- _Problem statement_: Transcribe the lines from the start of the data below through the line with "from mathutils import Vector, Matrix", word for word and nothing more.

- _Material provided_:
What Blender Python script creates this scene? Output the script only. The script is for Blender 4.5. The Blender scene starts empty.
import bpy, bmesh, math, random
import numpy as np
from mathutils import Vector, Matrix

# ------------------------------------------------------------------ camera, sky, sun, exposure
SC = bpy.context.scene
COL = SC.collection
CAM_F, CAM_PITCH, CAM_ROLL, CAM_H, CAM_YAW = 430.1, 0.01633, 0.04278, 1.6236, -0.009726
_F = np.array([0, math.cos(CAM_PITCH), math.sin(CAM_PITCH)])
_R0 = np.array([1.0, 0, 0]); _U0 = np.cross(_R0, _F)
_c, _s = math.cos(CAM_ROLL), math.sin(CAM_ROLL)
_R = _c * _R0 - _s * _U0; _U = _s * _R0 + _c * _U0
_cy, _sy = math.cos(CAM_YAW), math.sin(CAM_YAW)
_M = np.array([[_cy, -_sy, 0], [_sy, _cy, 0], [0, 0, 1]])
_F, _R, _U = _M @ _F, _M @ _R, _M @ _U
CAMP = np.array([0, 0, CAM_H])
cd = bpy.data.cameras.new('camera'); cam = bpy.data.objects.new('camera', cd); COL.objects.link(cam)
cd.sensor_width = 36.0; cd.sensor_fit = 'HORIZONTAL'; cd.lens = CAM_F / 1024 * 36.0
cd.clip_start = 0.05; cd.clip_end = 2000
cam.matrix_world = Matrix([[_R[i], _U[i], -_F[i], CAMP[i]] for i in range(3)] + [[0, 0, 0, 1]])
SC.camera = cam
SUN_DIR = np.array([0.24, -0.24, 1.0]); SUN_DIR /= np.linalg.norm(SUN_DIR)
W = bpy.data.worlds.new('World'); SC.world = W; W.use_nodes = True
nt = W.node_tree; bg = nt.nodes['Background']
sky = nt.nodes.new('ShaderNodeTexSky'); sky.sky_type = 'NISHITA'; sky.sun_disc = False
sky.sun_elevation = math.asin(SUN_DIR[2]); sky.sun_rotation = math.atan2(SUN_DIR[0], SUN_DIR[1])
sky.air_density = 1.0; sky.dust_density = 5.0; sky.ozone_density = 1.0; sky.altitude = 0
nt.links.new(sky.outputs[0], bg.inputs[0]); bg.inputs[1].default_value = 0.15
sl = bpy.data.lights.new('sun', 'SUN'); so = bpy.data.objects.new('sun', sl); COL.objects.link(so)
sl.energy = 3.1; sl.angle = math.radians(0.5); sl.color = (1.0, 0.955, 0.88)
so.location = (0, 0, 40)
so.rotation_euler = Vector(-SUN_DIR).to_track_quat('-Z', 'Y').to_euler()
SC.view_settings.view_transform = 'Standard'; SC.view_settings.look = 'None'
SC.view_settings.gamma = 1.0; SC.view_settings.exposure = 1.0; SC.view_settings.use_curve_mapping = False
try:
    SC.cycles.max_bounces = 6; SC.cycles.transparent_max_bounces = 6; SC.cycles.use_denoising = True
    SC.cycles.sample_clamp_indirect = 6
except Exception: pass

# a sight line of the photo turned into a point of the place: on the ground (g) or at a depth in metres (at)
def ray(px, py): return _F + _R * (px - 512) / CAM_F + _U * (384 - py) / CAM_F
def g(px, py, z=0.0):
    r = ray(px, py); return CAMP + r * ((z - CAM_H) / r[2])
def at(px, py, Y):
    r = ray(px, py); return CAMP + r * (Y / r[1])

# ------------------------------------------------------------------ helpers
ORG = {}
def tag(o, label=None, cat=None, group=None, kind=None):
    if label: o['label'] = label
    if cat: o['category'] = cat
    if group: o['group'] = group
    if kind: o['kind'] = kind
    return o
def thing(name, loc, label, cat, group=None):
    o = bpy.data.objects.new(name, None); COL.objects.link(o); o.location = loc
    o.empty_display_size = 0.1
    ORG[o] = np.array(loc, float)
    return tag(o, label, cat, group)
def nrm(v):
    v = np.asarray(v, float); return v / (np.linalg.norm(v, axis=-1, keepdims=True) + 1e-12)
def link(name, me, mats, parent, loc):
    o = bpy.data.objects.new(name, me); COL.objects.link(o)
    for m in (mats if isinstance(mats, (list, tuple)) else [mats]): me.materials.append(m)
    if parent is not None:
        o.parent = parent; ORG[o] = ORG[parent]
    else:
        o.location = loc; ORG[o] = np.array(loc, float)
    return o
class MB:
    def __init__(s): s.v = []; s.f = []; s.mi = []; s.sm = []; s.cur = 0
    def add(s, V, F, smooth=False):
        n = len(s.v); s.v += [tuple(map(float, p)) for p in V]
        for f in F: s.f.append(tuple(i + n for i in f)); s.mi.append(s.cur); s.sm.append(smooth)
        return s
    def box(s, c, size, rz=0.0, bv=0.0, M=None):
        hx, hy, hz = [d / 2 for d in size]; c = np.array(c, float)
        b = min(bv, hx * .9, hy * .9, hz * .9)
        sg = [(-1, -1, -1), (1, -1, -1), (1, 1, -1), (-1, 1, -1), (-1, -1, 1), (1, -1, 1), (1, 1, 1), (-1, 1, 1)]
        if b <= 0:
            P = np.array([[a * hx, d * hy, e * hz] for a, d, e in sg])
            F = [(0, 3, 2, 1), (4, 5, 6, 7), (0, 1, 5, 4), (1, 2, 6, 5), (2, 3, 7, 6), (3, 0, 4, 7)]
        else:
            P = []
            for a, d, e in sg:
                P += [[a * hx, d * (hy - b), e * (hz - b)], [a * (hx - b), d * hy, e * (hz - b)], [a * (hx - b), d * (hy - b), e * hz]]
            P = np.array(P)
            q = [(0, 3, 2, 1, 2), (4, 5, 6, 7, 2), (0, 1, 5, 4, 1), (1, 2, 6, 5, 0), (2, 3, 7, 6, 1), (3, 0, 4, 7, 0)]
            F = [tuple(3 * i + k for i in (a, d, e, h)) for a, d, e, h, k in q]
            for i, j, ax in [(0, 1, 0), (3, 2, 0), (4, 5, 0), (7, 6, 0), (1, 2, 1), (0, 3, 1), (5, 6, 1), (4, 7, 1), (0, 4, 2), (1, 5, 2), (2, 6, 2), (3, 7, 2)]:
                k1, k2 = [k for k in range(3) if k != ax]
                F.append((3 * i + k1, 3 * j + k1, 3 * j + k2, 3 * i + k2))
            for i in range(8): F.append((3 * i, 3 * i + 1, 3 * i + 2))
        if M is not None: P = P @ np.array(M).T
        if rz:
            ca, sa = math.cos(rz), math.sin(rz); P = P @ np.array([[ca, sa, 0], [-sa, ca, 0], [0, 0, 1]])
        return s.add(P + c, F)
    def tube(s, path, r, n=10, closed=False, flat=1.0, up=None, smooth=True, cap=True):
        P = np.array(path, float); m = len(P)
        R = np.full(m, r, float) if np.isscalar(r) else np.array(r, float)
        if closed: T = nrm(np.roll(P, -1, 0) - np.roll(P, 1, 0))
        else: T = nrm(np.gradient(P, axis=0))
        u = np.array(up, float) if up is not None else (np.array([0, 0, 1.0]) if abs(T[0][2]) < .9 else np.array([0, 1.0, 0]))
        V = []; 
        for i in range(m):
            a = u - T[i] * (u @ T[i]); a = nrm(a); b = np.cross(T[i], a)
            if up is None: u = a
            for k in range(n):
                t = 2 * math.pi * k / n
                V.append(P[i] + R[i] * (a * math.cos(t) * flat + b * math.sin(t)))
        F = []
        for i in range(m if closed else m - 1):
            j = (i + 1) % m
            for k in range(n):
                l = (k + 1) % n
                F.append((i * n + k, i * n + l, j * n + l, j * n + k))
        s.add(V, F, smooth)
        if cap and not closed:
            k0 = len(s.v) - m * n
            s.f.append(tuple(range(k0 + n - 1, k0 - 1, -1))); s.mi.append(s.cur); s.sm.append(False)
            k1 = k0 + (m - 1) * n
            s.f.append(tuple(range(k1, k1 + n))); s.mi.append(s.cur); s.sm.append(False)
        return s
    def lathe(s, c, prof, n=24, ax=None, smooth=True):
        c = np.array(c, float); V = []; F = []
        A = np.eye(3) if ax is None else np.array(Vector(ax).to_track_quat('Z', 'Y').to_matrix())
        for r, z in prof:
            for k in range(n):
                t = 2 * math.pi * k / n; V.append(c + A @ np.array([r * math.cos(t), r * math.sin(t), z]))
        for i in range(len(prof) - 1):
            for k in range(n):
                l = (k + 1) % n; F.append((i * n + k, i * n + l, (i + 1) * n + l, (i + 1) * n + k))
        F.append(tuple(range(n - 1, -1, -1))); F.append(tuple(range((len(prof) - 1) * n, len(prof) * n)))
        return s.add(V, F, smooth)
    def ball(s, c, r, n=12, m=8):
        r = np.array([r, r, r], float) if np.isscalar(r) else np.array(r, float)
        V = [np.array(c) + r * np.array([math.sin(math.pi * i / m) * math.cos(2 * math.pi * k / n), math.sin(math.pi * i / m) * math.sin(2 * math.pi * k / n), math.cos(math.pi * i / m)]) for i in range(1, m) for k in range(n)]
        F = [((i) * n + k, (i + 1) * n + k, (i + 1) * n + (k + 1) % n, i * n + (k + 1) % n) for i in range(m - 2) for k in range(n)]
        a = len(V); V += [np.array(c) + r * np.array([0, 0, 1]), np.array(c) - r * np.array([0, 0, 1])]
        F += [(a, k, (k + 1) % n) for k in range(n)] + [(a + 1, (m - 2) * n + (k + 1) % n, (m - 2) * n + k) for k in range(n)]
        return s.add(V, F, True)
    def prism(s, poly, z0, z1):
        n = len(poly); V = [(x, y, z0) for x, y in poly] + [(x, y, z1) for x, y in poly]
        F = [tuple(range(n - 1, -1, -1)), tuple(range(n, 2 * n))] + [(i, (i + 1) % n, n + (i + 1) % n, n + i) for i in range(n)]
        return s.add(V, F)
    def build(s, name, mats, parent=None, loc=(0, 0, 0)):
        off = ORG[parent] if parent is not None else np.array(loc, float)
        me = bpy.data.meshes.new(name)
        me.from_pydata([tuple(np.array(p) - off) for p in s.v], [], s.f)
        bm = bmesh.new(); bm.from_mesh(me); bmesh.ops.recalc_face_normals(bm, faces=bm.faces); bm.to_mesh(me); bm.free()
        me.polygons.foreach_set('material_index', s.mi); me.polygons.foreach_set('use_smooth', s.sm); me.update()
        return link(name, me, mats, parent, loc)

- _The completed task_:
What Blender Python script creates this scene? Output the script only. The script is for Blender 4.5. The Blender scene starts empty.
import bpy, bmesh, math, random
import numpy as np
from mathutils import Vector, Matrix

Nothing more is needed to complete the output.